O uso do futebol como propaganda da ditadura chegou ao ponto de levar o general-presidente a interferir na escolha dos craques, exigindo a escalação de Dadá Maravilha e provocando a demissão do técnico João Saldanha ou “João sem medo”, que teria reagido assim: “Eu não escalo o seu Ministério, e o senhor não vai escalar meu time.”
Portanto, havia razões de sobra para a má vontade e até hostilidade. Mesmo assim, não era tarefa fácil. Um preso político contava que ele e seus companheiros de cela torciam contra até começar o jogo. “Aí ninguém mais resistia. A cada lance que o radinho de pilha narrava, todos passavam a gritar Brasil!”
A desorganização de agora é um prato para os protestos, mas tem gente usando a Copa como pretexto para fazer política. Ronaldo Fenômeno é um deles, ao engrossar o coro dos contestadores. Membro do Comitê Organizador Local, ele acaba de se dizer “envergonhado” pelos atrasos nos trabalhos, cuja execução, porém, é também da responsabilidade de seu comitê.

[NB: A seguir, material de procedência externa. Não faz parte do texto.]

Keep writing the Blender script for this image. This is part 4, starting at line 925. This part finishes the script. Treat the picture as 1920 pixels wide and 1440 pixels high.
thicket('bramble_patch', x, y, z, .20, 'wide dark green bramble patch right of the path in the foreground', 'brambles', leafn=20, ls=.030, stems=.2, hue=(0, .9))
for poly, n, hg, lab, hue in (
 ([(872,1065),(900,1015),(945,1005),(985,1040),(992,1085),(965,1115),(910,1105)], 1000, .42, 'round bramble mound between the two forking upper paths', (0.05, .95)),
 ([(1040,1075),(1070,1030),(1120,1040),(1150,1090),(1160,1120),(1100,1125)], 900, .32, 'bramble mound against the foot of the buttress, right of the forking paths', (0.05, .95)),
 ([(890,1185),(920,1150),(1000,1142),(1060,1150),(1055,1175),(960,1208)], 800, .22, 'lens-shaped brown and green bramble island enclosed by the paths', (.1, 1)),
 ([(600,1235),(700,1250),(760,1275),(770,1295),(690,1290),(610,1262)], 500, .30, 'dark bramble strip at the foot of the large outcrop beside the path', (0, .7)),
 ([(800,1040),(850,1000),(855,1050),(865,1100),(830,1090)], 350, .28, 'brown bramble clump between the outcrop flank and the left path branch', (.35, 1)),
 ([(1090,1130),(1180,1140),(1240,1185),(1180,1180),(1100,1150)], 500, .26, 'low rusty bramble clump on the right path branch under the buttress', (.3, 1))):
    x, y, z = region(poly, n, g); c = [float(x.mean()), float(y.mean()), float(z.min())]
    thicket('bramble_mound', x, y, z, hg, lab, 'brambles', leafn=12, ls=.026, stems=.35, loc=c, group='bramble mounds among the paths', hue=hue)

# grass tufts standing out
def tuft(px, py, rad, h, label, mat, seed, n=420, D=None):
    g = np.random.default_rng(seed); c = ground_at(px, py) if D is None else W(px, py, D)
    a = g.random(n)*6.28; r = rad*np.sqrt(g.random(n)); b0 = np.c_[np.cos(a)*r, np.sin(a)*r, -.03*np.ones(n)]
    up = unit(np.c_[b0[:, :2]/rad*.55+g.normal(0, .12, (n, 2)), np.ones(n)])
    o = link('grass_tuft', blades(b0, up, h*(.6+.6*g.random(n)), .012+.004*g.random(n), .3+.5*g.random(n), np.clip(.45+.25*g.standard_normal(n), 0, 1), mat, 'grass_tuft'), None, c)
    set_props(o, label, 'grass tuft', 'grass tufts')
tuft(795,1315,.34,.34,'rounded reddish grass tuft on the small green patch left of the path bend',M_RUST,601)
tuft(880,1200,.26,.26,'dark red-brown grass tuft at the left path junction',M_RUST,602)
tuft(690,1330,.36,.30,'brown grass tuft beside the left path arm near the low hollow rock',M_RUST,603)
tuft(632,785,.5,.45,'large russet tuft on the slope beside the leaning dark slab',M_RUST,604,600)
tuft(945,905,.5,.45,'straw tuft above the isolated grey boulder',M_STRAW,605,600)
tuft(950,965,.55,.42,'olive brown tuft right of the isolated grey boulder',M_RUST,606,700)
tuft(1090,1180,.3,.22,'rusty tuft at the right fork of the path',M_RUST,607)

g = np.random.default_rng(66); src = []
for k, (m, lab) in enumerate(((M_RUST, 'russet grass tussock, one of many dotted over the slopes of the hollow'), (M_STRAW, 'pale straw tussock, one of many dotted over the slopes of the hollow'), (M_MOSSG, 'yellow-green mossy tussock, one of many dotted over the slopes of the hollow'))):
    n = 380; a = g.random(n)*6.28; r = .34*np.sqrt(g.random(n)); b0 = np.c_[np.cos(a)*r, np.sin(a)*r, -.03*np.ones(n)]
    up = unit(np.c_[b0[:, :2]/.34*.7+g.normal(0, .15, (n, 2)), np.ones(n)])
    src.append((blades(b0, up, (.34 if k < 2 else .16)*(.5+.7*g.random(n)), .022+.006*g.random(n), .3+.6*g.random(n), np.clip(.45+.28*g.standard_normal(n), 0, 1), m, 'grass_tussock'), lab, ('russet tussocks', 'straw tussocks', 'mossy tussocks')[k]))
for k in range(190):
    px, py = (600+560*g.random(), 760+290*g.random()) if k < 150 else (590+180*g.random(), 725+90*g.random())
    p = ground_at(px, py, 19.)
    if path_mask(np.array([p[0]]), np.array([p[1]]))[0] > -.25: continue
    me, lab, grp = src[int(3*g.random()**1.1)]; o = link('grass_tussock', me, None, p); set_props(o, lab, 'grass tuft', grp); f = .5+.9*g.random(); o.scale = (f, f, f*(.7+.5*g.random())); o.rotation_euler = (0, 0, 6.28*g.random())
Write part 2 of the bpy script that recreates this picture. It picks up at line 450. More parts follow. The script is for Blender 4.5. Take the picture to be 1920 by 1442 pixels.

Na verdade, ele está tirando o corpo fora e trocando de camisa porque vai apoiar a candidatura do amigo Aécio Neves à Presidência, “uma ótima opção para mudar o país”, como declarou.
É evidente que o governo de Dilma, pra variar, fez trapalhada, e os gastos foram excessivos num país em que a saúde e a educação estão em situação precária. Mas, depois de feitos, não é cancelando o evento que a conta deixaria de ser paga.
Como disse cinicamente Joana Havelange, também do Comitê Organizador, “o que tinha que ser roubado já foi”. Ficar contra é assim um gesto inútil, até porque vão ocorrer manifestações e falhas na segurança, como no teste de anteontem, mas quando a bola rolar é muito provável que todo mundo vá torcer a favor, não da Copa, mas da seleção.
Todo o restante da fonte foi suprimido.